Strategien


Risiko-Management

Playing with FIRE

30.06.2003
Von Scott Berinato

Divide risks into two categories--local and global. The risk of staff turnover during a project is a local risk. War is a global risk. Often, those new to risk analysis focus only on the local risks, but they need to consider the global risks and their impact. Create a template for each risk. The template should include a unique risk number, a risk owner, potential costs (in dollars and other terms), a probability of occurrence (a low-medium-high scale will do at this point), any potential red flags or signs that the risk is materializing, mitigation strategies and a postmortem for noting if the risk factor actually happened.

One important footnote for developing this process: Value consistency over accuracy.
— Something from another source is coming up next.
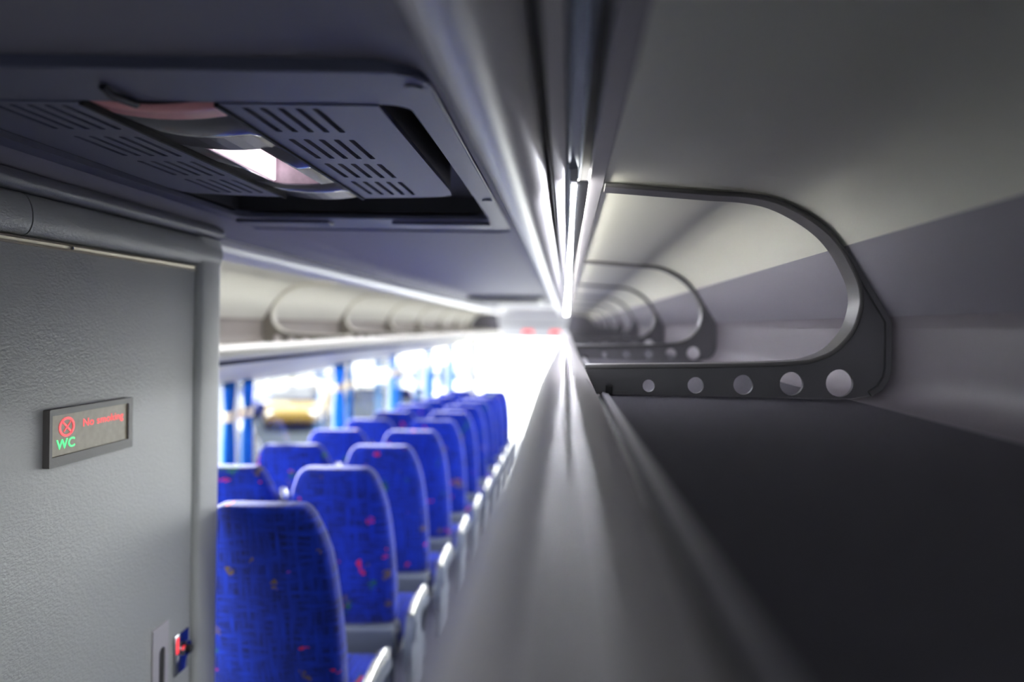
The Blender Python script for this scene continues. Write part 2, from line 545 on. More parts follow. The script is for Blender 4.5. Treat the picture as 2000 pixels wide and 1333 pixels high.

If you do things in a consistent manner and the numbers are off, at least they'll be off in a consistent--and therefore fixable--way. "The process," says Raytheon's Rhoads, "is so much more important than the math rigor. Mature, consistent processes--you need that first."

How to Use Monte Carlo Simulations

Once you have a repository of project risks, you can get statistical. The most commonly used tool for this is the Monte Carlo simulation. This technique was developed in the 1940s for the Manhattan Project. It's used today for everything from deciding where to dig for oil to optimizing the process of compacting trash at a waste treatment facility. It's a deceptively simple but powerful tool for risk analysis. All Monte Carlo really does is roll the dice (hence the name).

Here's the theory: Roll a die 100 times, and record the results. Each face will come up approximately one-sixth of the time--but not exactly. That's because of randomness. Roll the die 1,000 times, and the distribution becomes closer to one-sixth. Roll it a million times, and it gets much closer still.

The die represents risks--albeit evenly distributed, predictable risks--where each side has about a one-sixth probability of occurrence or a five-sixths probability of not occurring. What if each die were a project risk and each side represented a possible outcome of that risk? Say one die was for the risk of project delays due to staff turnover. One side would represent the possibility that the project is six months late because of 20 percent turnover. Another side could represent a two-year delay due to 80 percent turnover. The die could also be unevenly weighted so that certain outcomes are more or less likely. There would, of course, be dice for other risks--sloppy development, budget cuts or any other factor unearthed during preliminary research.